By on March 25, 2014

Tourism is one of the world’s fastest-growing businesses, yet the number of international travellers to Canada has declined 20 percent since 2000, according to a report from Deloitte & Touché. Canada’s tourism industry is struggling to compete as the global travel business undergoes unprecedented change.

The tourism sector has, unfortunately, gone unrecognized by government to drive growth, says the report, compiled by Deloitte partners Ryan Brain, Tom Peter and Lorrie King, based on Statistics Canada numbers. Tourism employed 600,000 Canadians and represents about two per cent of national GDP; the industry is falling behind in attracting the globe’s emerging travellers.

Canada sees only a small share of global international travel arrivals, which passed the one billion mark in 2012, having risen four percent a year over the past 10 years. Canada had 16 million international visitors in 2012, with the largest number from the U.S., Britain, France, Germany and Australia, according to the Canadian Tourism Association. A steep slide in U.S. visitors, in part because of the high Canadian dollar, has meant lower figures.

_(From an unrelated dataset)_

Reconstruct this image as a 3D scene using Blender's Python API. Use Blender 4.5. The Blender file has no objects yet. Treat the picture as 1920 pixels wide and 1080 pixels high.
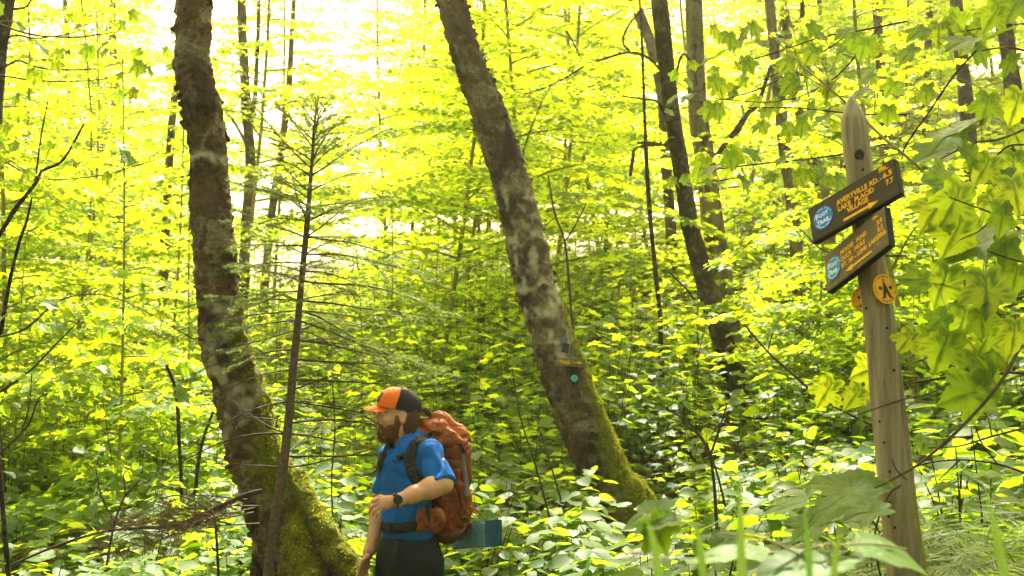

Canada was one of the most popular international tourist destinations in 1970, second only to Italy; at that time the Canadian dollar was running at par. In fact, in 1974 it reached a historic high of 1.04. So we have to stop saying the Canadian dollar is the reason. Now we’re in eighteenth position, behind countries like Ukraine and Saudi Arabia.

The Canadian industry needs to learn to tailor its products to travelllers in order to nab a share of tourism spending, which totaled over $1.1 trillion in 2012, the report said.

Deloitte analysis suggests a one percent increase in tourists to Canada generates an $817-million increase in Canadian exports over the following two years.